For at the heart of Descartes’ philosophy is the intellectual principle of division, an attempt to offer clarity in a world made uncertain by religious and political unrest. He thus states as part of his ‘method’ that intellectual problems should be ‘divided’ into ‘as many parts as possible’ and that we should accept as true only that which we can perceive ‘very clearly and distinctly‘ — i.e. separate from other things. And this principle provides the foundation for his division of mind and body: he sees the mind as all ‘one and the same’, whereas he ‘cannot think of any Corporeal or extended being which I cannot easily divide into Parts’. For Descartes, true knowledge thus amounts to a singular unambiguous vision: he uses the metaphor of a city designed by one ‘single master’, rather than evolving naturally and haphazardly through the work of ‘different hands’.
Montaigne, by contrast, operates with an older, less cutting-edge, yet perhaps more venerable intellectual instinct: that of proximity.

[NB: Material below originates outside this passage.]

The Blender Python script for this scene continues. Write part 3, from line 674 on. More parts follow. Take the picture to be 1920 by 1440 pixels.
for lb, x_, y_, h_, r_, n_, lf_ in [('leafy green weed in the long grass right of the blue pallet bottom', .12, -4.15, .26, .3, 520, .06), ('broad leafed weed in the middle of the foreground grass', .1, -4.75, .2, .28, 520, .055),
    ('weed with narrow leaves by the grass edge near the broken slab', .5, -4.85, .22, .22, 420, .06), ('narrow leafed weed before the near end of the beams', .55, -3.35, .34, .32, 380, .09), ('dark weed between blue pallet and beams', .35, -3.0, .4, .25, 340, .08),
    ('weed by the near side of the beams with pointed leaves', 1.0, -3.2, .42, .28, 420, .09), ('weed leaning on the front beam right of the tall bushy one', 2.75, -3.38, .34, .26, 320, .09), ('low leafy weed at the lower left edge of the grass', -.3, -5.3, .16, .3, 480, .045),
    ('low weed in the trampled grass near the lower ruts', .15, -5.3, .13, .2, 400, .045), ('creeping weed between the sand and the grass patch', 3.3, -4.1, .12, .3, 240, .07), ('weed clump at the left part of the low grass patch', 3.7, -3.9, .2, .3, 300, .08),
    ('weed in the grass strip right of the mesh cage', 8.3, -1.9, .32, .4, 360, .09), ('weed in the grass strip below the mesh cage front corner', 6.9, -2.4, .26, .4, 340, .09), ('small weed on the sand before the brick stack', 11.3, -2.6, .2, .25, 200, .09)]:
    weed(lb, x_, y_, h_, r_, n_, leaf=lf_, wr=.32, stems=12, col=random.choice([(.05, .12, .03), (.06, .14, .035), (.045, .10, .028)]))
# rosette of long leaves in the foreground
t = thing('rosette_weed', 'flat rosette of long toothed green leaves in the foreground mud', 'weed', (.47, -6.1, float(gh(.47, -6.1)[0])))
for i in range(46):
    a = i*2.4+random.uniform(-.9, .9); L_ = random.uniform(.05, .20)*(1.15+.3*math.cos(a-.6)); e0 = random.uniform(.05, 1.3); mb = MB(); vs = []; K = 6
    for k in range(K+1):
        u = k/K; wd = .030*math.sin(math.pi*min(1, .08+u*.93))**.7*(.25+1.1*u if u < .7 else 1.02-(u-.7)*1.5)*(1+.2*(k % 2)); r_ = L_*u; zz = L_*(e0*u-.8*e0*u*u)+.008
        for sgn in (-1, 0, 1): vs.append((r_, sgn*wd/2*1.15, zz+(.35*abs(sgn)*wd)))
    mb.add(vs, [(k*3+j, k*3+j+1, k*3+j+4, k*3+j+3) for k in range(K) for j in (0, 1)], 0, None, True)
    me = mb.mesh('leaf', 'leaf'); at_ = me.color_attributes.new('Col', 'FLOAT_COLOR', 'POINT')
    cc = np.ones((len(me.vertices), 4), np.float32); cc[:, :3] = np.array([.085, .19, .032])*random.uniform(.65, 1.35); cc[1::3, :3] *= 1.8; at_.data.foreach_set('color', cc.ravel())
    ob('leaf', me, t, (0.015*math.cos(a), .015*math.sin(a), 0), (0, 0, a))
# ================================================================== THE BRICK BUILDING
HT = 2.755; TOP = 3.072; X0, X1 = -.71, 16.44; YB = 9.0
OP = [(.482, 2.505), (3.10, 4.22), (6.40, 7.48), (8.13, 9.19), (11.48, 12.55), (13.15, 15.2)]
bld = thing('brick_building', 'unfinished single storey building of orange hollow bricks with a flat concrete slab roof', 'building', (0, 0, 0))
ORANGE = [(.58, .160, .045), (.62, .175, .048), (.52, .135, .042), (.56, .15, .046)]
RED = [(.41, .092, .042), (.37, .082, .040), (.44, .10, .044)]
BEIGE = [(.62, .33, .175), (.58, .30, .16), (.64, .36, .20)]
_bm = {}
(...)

Rather than defining and dividing things, Montaigne wants to bring them together, get near to them, close to them, not least to himself. And rather than searching for certainties that divide him from the commonality, Montaigne sees the principle of trust as of far greater importance; as he says at the start of his essays: ‘You have here a book of good faith.’ For Montaigne, human relations are the primal scene of knowledge: if trust is restored, agreement, tolerance and hence truth will follow; the search for constancy and certainty strikes him as merely obstinacy in another guise…For in the midst of these [French wars of religion] Montaigne begins to see such conflict as fueled by the search for political and religious certainty.
Whereas Descartes’ division of mind and body separates him from other bodies and other people, Montaigne sees his own relationship to his body as opening a gateway to ‘the universal pattern of the human’, and as a consequence society at large. Self-knowledge thus leads us into ourselves, but then out of ourselves into others: we need to get to know ourselves before we can understand our fellow man — a logical paradox from a modern perspective, but not for Montaigne.